Los rockeros que van a los toros
Los libros sobre Calamaro son bastante más flacos que los tochos canónicos sobre Sabina
A principios de siglo, cuando se hizo evidente que se venía una avalancha de libros sobre música pop, me convocó el director de una (¿se dice así?) “prestigiosa editorial independiente”. Me ofreció más o menos barra libre: podía escribir sobre quien quisiera y con el enfoque que me apeteciera. Con dos excepciones: “No queremos nada de Joaquín Sabina o de Andrés Calamaro. Esos se los dejamos a las grandes”.
No se equivocaba, al menos con Sabina, que se ha convertido en todo un subgénero de la industria editorial, que incluso le publica en plan lujo sus dibujos (suerte que no está en Twitter). Eso no significa que haya tenido fortuna con los libros dedicados a su obra. Aunque mejor sería hablar de su persona: con un par de excepciones, se trata de imponentes ladrillos que construyen y pulen su mitología, un zigurat que sigue creciendo a pesar de su lamentable rutina creativa de los últimos años.
Calamaro ha resultado ser un salmón más difícil de agarrar y explotar. Su trayectoria zigzagueante, con una obra prolija, dificulta trazar una historia ejemplar. A pesar de tener un cerebro en constante efervescencia, le costaba sincronizar palabra y pensamiento (aunque es cierto que ha mejorado su expresión gracias a las entrevistas por escrito). Resultaba relampagueante en Twitter, lástima que ya haya abandonado ese campo de minas.
Los libros sobre Calamaro son bastante más flacos que los tochos canónicos sobre Sabina. Abundan los textos firmados por antiguos colaboradores, a veces solo disponibles en Kindle. Por eso se agradece la reciente publicación en Gourmet Musical de The Calamaro Files, un libro panorámico subtitulado “Veinticinco años escribiendo sobre Andrés”. Su autor, el periodista porteño Martín Pérez, lleva otras tantas temporadas siguiendo, entrevistando, observando al cantante, tanto por Argentina como por España. Tipo bragado, mantiene una relación franca con Calamaro, tanto en sus etapas de subidón como en los años de incontinencia.

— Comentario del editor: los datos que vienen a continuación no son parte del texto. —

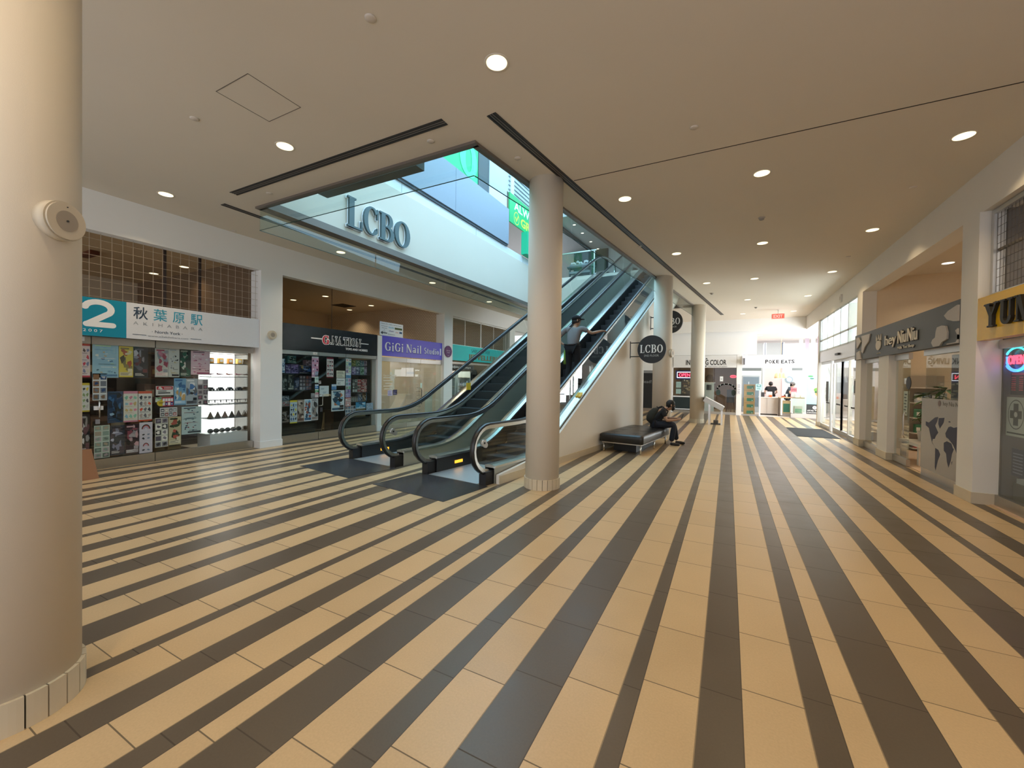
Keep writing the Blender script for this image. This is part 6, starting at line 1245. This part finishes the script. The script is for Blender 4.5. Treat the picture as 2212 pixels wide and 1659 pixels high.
# inside: bench table with plants
o = thing('low_table', 'white bench table holding the plants inside the tea shop door', 'table', (3.75, 11.2, .012)); MB(col=hx('efe6da')).box(3.28, 4.3, 10.72, 11.75, .37, .43).build('table_top', 'paint', o)
for x in (3.30, 4.20):
    for y in (10.74, 11.64): MB(col=hx('e4d8c8')).box(x, x + .08, y, y + .08, .013, .37).build('leg', 'paint', o)
mat('leaf_green', None, .45, noise=(25, .12))
def leafy(name, label, x, y, z, pot, h, n, seed, col, spread, ll):
    r = random.Random(seed); o = thing(name, label, 'potted plant', (x, y, z))
    m = MB(col=hx(pot)); m.lathe((x, y), [(.085, z + .001), (.11, z + .19), (.115, z + .20), (.098, z + .20), (.09, z + .17)], 20); m.build('pot', 'paint', o); m = MB(col=hx('3a2a1c')); m.cyl((x, y), .092, z + .165, z + .175, 16); m.build('soil', 'paint', o)
    m = MB(col=hx('5a5a30'))
    tips = []
    for k in range(4):
        a = k * 1.7 + r.random(); p = [(x + spread * .35 * t * t * math.cos(a), y + spread * .35 * t * t * math.sin(a), z + .17 + h * (.55 + .1 * k) * t) for t in (0, .3, .6, 1)]; m.tube(p, [.011, .009, .007, .004], 6); tips.append(p)
    m.build('stems', 'paint', o)
    m = MB(col=hx(col))
    for k in range(n):
        p = r.choice(tips); q = Vector(p[r.choice((1, 2, 2, 3, 3, 3))]); a = r.random() * 2 * PI; d = Vector((math.cos(a), math.sin(a), r.uniform(-.35, .75))).normalized(); L = ll * r.uniform(.7, 1.2); sd = d.cross(Vector((0, 0, 1))).normalized(); up = sd.cross(d)
        c = tuple(v * r.uniform(.7, 1.35) for v in hx(col)); P = lambda t, s, b: tuple(q + d * L * t + sd * s * L * .17 - Vector((0, 0, 1)) * (L * .35 * t * t) + up * b)
        m.add([P(0, 0, 0), P(.35, 1, .01), P(.35, -1, .01), P(.35, 0, -.006), P(.7, .8, .01), P(.7, -.8, .01), P(.7, 0, -.006), P(1, 0, 0)], [(0, 3, 1), (0, 2, 3), (1, 3, 6, 4), (3, 2, 5, 6), (4, 6, 7), (6, 5, 7)], True, c)
    f = m.build('foliage', 'leaf_green', o, fix=False); return o
leafy('potted_plant', 'tall leafy green plant in a white pot inside the tea shop door', 3.62, 11.05, .43, 'ece4da', 1.05, 70, 4, '3f6a2c', .5, .30)
leafy('small_potted_plant', 'small dark plant in a white pot left of the tall leafy plant', 3.60, 11.48, .43, 'e8e0d4', .42, 34, 9, '26301c', .4, .16)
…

En España, Andrés marcó época. Los Rodríguez reinventaron el rock clásico e incluso sacaron filo al invento de la rumba eléctrica. Calamaro reflexionaba sobre el sentido del rock y el valor de las músicas populares. Alma y cabeza.
La ruptura de Los Rodríguez era inevitable, supongo. Menos previsible fue el declive de los discos en solitario, enervante balance, ya que esos discos también contenían sus canciones más sublimes. Aunque rodeado de íntimos, Andrés carecía de consigliere. En Warner DRO le temían tanto que preferían publicar el quíntuple El salmón antes de discutir con un profeta recién bajado de la montaña (ahora está en una discográfica que debe aprobar previamente sus discos, aunque luego no parece hacer promoción). Tengo sospechas de su sentido de la realidad. Carece de manager y en un punto contrató como jefe de prensa a ¡Mario Vaquerizo!
La taurofilia pudo ser un contagio de su amigo Sabina. Pero Joaquín buscaba poner algo de emoción en su vida, tras reducir su música a pantomima. Puede que Andrés, dylaniano de pro, buscara poner a prueba a sus seguidores más triviales, igual que Dylan amenazando con sus parlamentos y canciones más fundamentalistas.
Disculpen mis especulaciones. Lo inteligente de los textos de Martín Pérez es que no indaga en asuntos enojosos y así consigue verdaderos torrentes de Calamaro. Lúcido y delirante, fiel a sus influencias y desconfiado del negocio, adicto a las maquetas caseras y reconocedor de los grandes discos. En solitario o con C. Tangana.